-- Start of Data section --

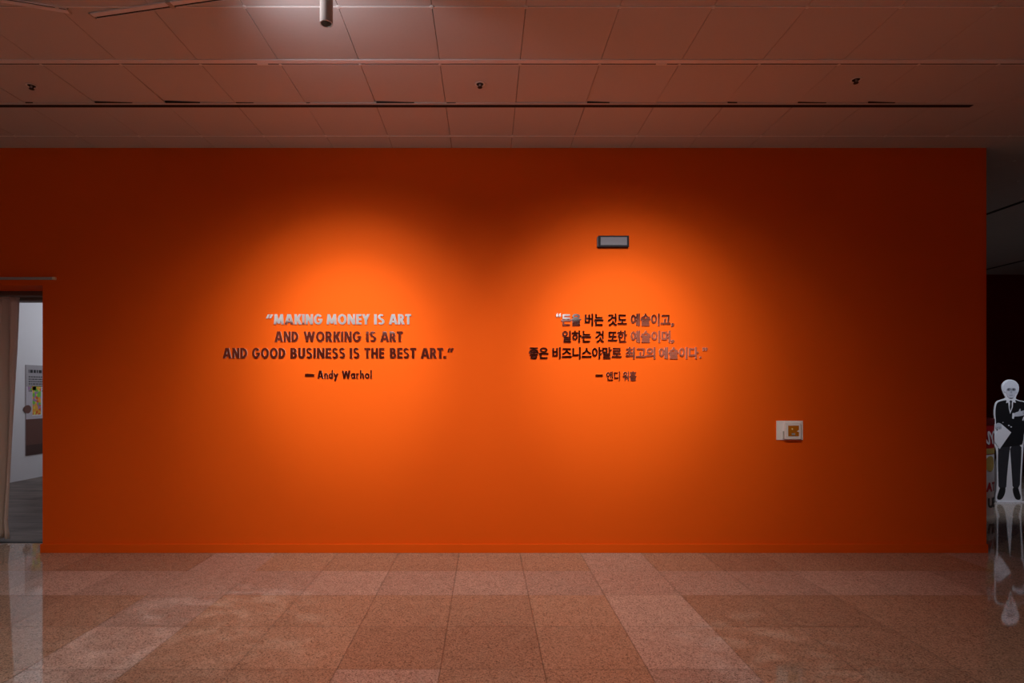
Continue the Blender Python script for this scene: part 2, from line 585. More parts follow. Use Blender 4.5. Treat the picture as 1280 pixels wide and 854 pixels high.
RZ = P(0, 348.5, WALL).z
t = thing('picture_rail', 'thin grey horizontal rail fixed to the orange wall above the doorway', 'rail', (-5.5, WALL, RZ))
RXE = (71 - CX) * WALL / F
MB().box(-1.4, RXE + 5.5 - 0.03, -0.026, 0.0, -0.012, 0.012, bevel=0.003).build('bar', M['steel'], t)
MB().box(RXE + 5.5 - 0.03, RXE + 5.5, -0.028, 0.0, -0.0135, 0.0135, bevel=0.004).build('end_cap', M['brass'], t)['label'] = 'cream end cap'

# ------------------------------------------------------------------ poster on the white wall of the next room
def WP(px, py, lift=0.0):
    """point on the left wall of the next room"""
    Y = (LEFT + lift) * F / (px - CX)
    return Y, EYE - (py - CY) * Y / F
PY0, PY1 = WP(31.6, 456)[0], 11.55
PZ1, PZ0 = WP(31.6, 456)[1], WP(31.6, 570)[1]
t = thing('poster', 'tall grey printed poster on the white wall seen through the doorway', 'poster', (LEFT, (PY0 + PY1) / 2, PZ0))
def panel(mb, y0, y1, z0, z1, a, c):
    mb.box(a, c, y0 - t.location.y, y1 - t.location.y, z0 - PZ0, z1 - PZ0)
    return mb
panel(MB(), PY0, PY1, PZ0, PZ1, 0.0, 0.012).build('board', M['grey'], t)
H = PZ1 - PZ0
panel(MB(), PY0, PY1, PZ0 + 0.115 * H, PZ0 + 0.40 * H, 0.012, 0.0125).build('picture', M['print_brown'], t)
panel(MB(), PY0, PY1, PZ0 + 0.0, PZ0 + 0.115 * H, 0.012, 0.0125).build('picture', M['print_deep'], t)
panel(MB(), PY0, PY0 + 0.52, PZ0 + 0.40 * H, PZ0 + 0.76 * H, 0.012, 0.0128).build('picture', M['print_pale'], t)
ya_, yb_ = WP(39.5, 500)[0], WP(50, 500)[0]
panel(MB(), ya_ - 0.01, yb_ + 0.02, PZ0 + 0.435 * H, PZ0 + 0.755 * H, 0.0128, 0.016).build('picture_frame', M['card'], t)
pm = MB(); panel(pm, ya_, yb_, PZ0 + 0.445 * H, PZ0 + 0.76 * H, 0.016, 0.017)
panel(pm, ya_ - 0.10, ya_ + 0.08, PZ0 + 0.72 * H, PZ0 + 0.765 * H, 0.016, 0.017)
pm.build('painting', M['art'], t)['label'] = 'bright patchwork picture of red, green and orange'
bl = MB()
for k in range(1):
    cy, cz = WP(34, 511)
    pts = [(0.10 * math.cos(a) * (1 if math.cos(a) < 0 else 0.75), 0.085 * math.sin(a) * (1.0 if math.sin(a) < 0 else 0.75)) for a in [2 * math.pi * i / 20 for i in range(20)]]
    bl.add([(0.0135, cy - t.location.y + p[0], cz - PZ0 + p[1]) for p in pts] + [(0.0132, cy - t.location.y + p[0], cz - PZ0 + p[1]) for p in pts],
           [list(range(20))] + [(i, 20 + i, 20 + (i + 1) % 20, (i + 1) % 20) for i in range(20)])
bl.build('chair_picture', M['print_brown'], t)
random.seed(11)
tx = MB()
z = PZ1 - 0.115
y_ = PY0 + 0.06
for w in (0.015, 0.06, 0.05, 0.03, 0.07, 0.05, 0.06):
    panel(tx, y_, y_ + w, z - 0.028, z + 0.028, 0.0122, 0.0135); y_ += w + 0.02
tx.build('heading', M['black'], t)
tx = MB()
for k in range(7):
    z = PZ1 - 0.215 - k * 0.043
    y_ = PY0 + 0.06
    while y_ < PY0 + 0.62:
        w = random.uniform(0.02, 0.06)
        panel(tx, y_, y_ + w, z - 0.009, z + 0.009, 0.0128, 0.0138); y_ += w + 0.012
tx.build('text_block', M['black'], t)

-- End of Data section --

▶ What to do: Copy nothing but the lines from the first one in the listing through the line with "MB().box(RXE + 5.5", and omit the pictures.

▶ Written reply:
Continue the Blender Python script for this scene: part 2, from line 585. More parts follow. Use Blender 4.5. Treat the picture as 1280 pixels wide and 854 pixels high.
RZ = P(0, 348.5, WALL).z
t = thing('picture_rail', 'thin grey horizontal rail fixed to the orange wall above the doorway', 'rail', (-5.5, WALL, RZ))
RXE = (71 - CX) * WALL / F
MB().box(-1.4, RXE + 5.5 - 0.03, -0.026, 0.0, -0.012, 0.012, bevel=0.003).build('bar', M['steel'], t)
MB().box(RXE + 5.5 - 0.03, RXE + 5.5, -0.028, 0.0, -0.0135, 0.0135, bevel=0.004).build('end_cap', M['brass'], t)['label'] = 'cream end cap'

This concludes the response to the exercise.